Anomalie pogodowe zmniejszają podaż kawy, co wywindowało jej cenę na giełdach towarowych mocno w górę. Dodatkowo popyt na kawę dynamicznie wzrósł w obliczu otwierania rozwiniętych gospodarek, w tym restauracji i kawiarni.
W poniedziałek 19 lipca cena kawy na giełdzie nie przekraczała 1,60 dolara za funt (0,45 kg). Natomiast w kolejny poniedziałek, 26 lipca, przebiła 2,10 dolara za funt. Ostatnio takie poziomy widzieliśmy w grudniu 2014 roku.

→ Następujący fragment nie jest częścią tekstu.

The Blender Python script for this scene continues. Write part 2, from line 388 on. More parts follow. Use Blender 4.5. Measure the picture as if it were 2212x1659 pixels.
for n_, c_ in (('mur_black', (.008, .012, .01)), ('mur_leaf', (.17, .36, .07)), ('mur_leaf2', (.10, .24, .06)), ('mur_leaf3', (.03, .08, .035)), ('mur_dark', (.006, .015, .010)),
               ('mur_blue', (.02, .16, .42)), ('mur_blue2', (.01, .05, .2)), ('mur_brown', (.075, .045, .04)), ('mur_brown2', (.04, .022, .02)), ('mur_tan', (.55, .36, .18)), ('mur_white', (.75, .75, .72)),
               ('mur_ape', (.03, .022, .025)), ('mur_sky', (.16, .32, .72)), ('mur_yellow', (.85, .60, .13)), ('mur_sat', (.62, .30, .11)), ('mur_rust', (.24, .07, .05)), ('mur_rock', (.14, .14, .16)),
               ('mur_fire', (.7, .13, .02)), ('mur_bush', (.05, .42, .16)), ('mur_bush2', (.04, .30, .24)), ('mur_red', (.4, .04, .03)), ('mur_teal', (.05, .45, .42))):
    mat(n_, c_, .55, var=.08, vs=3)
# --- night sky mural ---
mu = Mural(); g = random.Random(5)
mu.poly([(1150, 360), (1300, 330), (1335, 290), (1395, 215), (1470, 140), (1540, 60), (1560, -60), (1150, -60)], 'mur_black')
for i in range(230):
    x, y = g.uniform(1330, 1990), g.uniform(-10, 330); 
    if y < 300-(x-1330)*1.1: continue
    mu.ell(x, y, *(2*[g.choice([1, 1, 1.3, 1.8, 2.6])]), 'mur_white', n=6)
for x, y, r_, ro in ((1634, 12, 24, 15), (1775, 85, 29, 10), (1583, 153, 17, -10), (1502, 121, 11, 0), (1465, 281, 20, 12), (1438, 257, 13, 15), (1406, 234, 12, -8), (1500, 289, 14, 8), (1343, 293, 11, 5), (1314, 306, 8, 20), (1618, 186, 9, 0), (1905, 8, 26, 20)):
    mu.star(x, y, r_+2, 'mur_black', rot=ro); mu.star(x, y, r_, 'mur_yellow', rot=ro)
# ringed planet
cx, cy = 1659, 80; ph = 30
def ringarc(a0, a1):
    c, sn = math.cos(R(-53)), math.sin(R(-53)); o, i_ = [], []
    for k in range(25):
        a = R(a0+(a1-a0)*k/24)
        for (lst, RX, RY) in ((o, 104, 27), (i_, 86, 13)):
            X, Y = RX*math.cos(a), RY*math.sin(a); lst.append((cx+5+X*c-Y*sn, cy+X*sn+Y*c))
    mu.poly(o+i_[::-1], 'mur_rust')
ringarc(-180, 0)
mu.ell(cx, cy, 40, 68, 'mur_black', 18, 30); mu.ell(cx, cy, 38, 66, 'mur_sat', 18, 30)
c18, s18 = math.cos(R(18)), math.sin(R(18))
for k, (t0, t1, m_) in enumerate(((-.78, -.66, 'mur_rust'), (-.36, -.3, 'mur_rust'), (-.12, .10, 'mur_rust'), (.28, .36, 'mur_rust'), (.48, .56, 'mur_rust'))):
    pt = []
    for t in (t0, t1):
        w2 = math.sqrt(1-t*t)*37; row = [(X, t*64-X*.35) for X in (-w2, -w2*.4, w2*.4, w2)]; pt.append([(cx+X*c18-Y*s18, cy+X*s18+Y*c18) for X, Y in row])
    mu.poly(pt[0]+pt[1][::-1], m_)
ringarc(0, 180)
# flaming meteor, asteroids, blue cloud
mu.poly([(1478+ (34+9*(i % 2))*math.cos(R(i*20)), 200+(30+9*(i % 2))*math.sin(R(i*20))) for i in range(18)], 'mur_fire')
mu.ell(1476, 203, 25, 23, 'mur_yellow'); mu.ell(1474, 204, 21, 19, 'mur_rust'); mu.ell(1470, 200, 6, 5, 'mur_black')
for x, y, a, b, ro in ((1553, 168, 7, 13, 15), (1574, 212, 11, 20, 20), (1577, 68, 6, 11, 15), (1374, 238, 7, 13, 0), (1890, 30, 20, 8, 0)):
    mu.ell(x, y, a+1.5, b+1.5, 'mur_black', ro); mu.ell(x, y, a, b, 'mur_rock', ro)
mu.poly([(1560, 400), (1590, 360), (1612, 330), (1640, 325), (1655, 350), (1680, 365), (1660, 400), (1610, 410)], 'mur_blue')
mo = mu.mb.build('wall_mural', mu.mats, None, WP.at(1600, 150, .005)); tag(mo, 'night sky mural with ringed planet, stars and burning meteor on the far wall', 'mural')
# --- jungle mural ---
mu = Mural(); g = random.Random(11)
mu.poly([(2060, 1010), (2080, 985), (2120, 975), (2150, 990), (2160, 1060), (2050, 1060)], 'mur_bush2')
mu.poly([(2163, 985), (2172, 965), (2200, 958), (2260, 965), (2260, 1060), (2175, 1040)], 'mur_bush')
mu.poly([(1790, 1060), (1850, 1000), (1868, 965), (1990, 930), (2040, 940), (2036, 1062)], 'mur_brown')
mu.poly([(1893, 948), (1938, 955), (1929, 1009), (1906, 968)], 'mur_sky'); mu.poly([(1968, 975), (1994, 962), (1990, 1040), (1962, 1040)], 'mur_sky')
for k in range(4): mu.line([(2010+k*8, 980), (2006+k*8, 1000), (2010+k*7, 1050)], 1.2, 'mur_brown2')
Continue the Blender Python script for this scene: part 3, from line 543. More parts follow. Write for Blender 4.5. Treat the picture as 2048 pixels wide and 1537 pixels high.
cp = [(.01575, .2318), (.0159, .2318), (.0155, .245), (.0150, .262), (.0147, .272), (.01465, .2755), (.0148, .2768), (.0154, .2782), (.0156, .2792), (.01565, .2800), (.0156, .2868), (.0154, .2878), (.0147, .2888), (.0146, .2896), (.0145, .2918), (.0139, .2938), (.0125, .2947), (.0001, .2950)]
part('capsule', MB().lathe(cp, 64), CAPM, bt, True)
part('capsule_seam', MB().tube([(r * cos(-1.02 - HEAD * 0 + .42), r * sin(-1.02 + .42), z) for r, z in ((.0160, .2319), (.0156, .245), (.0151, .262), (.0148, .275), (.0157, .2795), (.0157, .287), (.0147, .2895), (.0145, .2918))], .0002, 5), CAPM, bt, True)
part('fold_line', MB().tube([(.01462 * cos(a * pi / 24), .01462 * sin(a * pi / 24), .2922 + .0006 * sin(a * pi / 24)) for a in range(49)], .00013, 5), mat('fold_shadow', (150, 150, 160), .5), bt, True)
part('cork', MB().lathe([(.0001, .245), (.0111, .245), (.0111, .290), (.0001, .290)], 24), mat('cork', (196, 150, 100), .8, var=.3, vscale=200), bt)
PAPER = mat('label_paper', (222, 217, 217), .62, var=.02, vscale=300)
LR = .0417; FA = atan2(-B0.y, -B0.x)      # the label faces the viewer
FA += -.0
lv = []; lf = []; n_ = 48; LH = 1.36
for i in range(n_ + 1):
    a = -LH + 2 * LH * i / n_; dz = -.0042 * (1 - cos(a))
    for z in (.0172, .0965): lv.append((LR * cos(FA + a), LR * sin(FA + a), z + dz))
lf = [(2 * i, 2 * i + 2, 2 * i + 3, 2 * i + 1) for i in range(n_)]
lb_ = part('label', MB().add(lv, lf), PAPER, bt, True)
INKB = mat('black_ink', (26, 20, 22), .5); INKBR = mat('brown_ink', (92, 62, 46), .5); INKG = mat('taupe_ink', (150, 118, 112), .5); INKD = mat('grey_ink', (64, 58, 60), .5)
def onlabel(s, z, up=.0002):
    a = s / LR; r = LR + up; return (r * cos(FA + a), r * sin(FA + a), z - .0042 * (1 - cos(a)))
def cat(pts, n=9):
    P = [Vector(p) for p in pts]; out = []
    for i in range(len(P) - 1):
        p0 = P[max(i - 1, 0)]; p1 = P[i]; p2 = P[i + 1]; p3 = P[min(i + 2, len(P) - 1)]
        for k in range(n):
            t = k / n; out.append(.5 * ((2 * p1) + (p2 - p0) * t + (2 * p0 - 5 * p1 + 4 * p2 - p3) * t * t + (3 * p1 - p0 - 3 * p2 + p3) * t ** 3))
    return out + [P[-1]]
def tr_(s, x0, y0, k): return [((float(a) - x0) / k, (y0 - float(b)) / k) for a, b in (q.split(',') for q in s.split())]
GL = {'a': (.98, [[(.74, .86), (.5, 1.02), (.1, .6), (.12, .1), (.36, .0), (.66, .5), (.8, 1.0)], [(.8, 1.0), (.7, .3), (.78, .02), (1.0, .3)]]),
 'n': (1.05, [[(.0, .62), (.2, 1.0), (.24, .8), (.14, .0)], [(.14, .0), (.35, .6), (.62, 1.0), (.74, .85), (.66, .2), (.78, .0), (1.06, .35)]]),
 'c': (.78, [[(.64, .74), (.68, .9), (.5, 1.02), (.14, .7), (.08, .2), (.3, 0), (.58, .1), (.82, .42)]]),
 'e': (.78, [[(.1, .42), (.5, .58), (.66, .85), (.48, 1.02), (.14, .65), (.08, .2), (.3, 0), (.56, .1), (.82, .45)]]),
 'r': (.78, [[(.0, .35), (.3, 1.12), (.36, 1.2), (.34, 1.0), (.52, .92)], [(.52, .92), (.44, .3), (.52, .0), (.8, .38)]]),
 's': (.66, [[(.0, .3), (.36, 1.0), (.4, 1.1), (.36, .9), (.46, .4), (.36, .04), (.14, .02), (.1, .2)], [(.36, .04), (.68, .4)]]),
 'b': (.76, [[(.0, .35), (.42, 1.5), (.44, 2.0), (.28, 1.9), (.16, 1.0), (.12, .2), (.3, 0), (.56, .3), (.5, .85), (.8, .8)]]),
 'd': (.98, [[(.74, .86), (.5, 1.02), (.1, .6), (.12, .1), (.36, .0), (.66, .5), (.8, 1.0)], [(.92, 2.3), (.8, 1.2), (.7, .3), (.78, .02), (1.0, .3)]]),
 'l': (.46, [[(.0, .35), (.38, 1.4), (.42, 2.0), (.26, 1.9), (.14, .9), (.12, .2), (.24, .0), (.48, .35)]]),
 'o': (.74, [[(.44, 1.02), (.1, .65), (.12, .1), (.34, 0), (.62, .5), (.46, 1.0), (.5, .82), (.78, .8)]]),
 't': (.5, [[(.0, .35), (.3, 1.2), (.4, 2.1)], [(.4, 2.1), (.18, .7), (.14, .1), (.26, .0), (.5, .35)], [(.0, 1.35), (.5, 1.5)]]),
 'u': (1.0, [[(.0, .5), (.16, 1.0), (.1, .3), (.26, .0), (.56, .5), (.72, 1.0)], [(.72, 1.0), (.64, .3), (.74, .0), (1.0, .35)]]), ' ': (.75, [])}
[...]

W Brazylii, czyli kraju będącym największym producentem kawy na świecie, farmerzy podkreślali, że nagła zmiana pogody może istotnie przełożyć się na przyszłą produkcję – zwłaszcza że w ostatnim czasie dodatkowym problemem w tym kraju były susze.
- Wiemy, że przymrozki uderzyły mocno zarówno w uprawy kawowca, jak i w szkółki drzewek kawowca, co z pewnością przełoży się na produkcję – ale jednocześnie farmerzy nadal nie negują realizacji już złożonych zamówień (aczkolwiek próbują negocjować stawki) - oceniła Dorota Sierakowska, analityk surowcowy DM BOŚ.
Jednak po gwałtownych wzrostach na giełdach towarowych przyszedł czas na odreagowanie. W ubiegły piątek, 30 lipca cena kawy spadła o kilkanaście procent. To największy spadek w trakcie jednej sesji od 2021 roku. We wtorek 3 sierpnia kosztuje ok. 1,75 centa za funt.
- Pierwsze doniesienia dotyczące kolejnych przymrozków mówią o ich ograniczonym wpływie (...). Niemniej wpływ przymrozków będzie widoczny w produkcji w sezonie 2021/2022 - oceniają analitycy XTB.